Turkey rejects European pressure for Armenian genocide recognition


Turkey will not bow to European Union pressure to recognize the World
War I killings of Armenians as genocide as a condition for joining
the EU, Turkish President Ahmet Necdet Sezer said Thursday.

"We are witnessing efforts to bring many issues not directly related
to our (EU) membership process before us as covert conditions," among
them allegations that more than a million Armenians were victims of
genocide under Ottoman rule, Sezer told a press conference at the
military academy here.

"It is wrong and unjust for our European friends to press Turkey on
these issues," he said. "They should know that it is not possible for
demands imposed on us and devoid of just foundations to be accepted."

Turkey has recently faced mounting calls from within the EU, which
it hopes to join, to acknowledge the massacres as genocide, something
it systematically rejects.

Some EU politicans have said that the genocide claims will be one
of the issues Turkey must address as it prepares to launch lengthy
membership talks with the EU on October 3.

"These claims (of genocide) upset and hurt the feelings of the Turkish
nation," Sezer said. "What needs to be done is research, investigate
and discuss history, based on documents and without prejudice.

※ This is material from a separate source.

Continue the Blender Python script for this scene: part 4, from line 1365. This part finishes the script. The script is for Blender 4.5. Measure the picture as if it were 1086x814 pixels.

"The basis of such discussions should be scientific and not political,"
he said.

The Armenian massacres of World War I are one of the most controversial
episodes in Turkish history.

Armenians say up to 1.5 million of their kinsmen died in orchestrated
killings nine decades ago during the final years of the Ottoman Empire,
the predecessor of modern Turkey.

Turkey, on the other hand, argues that 300,000 Armenians and thousands
of Turks were killed in what was civil strife during World War I when
the Armenians, bacvked by Russia, rose against their Ottoman rulers.